Combine with this admixture the presence of the wonderful Gerald Finley and the whole enterprise looks so promising. Finley in fact has relatively little to do - only two arias and a snippet of recitative - though he does it with such authority and panache. The other two soloists, however, have a much larger contribution, and there’s the rub: they are both disappointing. Werner Güra brings a slight, strangulated tenor to his music and very little variety of tone. He struggles with the coloratura and is audibly short of breath, at times gasping before the runs. Italian period-specialist soprano Roberta Invernizzi is worse: it astonishes me that a singer can go through training, begin performing then be regularly engaged by prestigious institutions while carrying a vocal handicap that will inevitably preclude a major career.
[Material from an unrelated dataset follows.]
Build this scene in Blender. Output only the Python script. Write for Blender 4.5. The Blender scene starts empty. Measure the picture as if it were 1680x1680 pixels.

In this case it is an applied, wobbly vibrato that she has a habit of suddenly unleashing like a Taser after long, swelled notes without any pulse at all. She also has a tic of squeezing and primping phrases in a manner that is clearly meant to be winsomely expressive but increasingly becomes merely irritating. It seems she can sing absolutely nothing straight and rely on Handel’s music to do the job. Surely better could have been found for such a major musical event? As such, what could have been a landmark recording and a real testament to “The Power of Music” becomes a might-have-been.
 
The much smaller scale English original is by no means the same entity but for the best of what is some of Handel’s most winning music, I return to the old, 1978 Philip Ledger recording on EMI Classics. Despite also having a tenor less than ingratiating, it features Thomas Allen, who is no second-best if I cannot have Finley, and the sopranos Helen Donath and Sally Burgess are simply lovely.